- _Dataset entries_:

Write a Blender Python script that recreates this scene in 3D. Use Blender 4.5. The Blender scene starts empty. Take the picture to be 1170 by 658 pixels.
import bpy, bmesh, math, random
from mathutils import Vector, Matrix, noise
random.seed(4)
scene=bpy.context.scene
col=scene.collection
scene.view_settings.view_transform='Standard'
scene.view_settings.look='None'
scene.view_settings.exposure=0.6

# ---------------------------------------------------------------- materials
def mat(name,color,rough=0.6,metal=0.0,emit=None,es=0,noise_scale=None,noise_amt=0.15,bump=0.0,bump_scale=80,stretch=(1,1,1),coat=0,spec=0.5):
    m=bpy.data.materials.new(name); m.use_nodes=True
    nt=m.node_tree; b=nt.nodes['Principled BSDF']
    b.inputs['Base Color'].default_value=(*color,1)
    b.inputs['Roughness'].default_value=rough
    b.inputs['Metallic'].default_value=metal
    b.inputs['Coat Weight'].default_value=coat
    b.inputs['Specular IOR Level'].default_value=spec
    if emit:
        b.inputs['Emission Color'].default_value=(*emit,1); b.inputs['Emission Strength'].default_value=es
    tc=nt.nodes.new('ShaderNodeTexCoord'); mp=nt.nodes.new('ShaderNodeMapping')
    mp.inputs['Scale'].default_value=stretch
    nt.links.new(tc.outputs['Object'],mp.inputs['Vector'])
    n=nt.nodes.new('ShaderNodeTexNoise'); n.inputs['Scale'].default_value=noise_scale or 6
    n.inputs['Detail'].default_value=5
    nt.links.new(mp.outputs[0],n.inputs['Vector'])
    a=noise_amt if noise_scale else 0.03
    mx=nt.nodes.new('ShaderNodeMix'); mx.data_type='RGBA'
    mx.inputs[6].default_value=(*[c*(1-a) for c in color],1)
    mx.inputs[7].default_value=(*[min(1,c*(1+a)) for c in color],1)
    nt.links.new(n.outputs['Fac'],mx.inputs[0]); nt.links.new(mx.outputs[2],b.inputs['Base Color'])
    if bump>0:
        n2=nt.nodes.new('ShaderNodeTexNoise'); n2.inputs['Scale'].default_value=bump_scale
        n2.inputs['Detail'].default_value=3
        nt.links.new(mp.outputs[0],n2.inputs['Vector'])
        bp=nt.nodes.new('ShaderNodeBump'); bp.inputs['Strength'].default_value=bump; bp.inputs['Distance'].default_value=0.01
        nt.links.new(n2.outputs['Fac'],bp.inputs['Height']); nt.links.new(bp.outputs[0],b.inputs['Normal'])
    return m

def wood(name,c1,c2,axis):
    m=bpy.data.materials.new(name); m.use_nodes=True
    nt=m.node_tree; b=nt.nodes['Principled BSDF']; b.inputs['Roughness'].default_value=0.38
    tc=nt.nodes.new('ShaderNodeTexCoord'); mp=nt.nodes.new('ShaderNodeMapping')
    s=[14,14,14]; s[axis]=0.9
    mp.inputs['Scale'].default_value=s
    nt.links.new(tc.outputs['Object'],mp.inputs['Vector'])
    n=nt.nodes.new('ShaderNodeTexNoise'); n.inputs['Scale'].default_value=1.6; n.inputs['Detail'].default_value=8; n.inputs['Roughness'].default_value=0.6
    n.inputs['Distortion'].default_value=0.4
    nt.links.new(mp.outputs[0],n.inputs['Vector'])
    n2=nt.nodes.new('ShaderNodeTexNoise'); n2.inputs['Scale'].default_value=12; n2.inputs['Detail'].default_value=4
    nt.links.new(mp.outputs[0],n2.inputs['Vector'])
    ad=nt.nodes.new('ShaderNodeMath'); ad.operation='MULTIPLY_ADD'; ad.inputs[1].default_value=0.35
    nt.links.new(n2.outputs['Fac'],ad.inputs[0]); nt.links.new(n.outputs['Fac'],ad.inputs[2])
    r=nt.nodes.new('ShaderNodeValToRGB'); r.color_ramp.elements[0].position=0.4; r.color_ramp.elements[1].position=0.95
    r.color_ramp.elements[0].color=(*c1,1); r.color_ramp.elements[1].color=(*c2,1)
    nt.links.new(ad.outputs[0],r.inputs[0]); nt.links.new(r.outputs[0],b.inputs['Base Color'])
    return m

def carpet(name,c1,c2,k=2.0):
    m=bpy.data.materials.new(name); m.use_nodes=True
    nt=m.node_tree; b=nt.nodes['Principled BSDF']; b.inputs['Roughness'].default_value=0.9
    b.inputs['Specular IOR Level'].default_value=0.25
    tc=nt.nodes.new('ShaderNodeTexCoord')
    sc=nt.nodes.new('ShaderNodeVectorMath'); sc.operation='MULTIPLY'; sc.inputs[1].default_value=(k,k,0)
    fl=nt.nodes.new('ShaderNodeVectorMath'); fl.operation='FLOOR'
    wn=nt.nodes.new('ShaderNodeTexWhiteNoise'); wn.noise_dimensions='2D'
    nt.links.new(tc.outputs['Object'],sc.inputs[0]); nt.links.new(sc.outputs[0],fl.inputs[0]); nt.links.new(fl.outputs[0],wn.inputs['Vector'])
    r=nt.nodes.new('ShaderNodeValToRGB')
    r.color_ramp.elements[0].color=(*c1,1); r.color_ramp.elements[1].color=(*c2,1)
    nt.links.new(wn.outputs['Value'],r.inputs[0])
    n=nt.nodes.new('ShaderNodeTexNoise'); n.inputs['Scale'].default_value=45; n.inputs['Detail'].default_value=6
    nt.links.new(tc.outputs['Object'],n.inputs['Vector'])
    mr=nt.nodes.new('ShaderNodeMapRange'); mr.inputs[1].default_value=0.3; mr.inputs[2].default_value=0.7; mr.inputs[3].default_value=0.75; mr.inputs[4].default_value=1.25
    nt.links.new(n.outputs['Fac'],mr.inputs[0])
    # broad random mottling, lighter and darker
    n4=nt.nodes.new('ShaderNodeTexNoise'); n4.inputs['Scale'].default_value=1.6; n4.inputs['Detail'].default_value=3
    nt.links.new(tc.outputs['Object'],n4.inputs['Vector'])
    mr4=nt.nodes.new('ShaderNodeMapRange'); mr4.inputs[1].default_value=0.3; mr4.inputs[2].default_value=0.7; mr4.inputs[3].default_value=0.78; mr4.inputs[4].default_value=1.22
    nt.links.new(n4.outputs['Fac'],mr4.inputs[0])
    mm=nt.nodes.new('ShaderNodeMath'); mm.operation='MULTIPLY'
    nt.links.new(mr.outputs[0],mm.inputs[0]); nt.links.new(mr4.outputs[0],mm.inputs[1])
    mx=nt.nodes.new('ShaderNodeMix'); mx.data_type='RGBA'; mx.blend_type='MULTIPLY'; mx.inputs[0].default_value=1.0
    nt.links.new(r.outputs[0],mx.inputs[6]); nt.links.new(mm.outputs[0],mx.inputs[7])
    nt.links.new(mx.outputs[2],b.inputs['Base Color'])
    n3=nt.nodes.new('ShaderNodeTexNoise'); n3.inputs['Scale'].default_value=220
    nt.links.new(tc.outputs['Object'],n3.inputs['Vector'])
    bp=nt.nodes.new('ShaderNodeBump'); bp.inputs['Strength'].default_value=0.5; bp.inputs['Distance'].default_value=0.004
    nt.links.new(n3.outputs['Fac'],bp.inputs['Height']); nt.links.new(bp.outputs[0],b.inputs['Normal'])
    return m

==

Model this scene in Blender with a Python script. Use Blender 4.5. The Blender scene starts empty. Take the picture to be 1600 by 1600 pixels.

- _Task instructions_: Reproduce verbatim only the segment of the listing bounded by the line containing "Write a Blender" and the line containing "scene.view_settings.exposure=0.6", with both boundary lines included.

- _Final result_:
Write a Blender Python script that recreates this scene in 3D. Use Blender 4.5. The Blender scene starts empty. Take the picture to be 1170 by 658 pixels.
import bpy, bmesh, math, random
from mathutils import Vector, Matrix, noise
random.seed(4)
scene=bpy.context.scene
col=scene.collection
scene.view_settings.view_transform='Standard'
scene.view_settings.look='None'
scene.view_settings.exposure=0.6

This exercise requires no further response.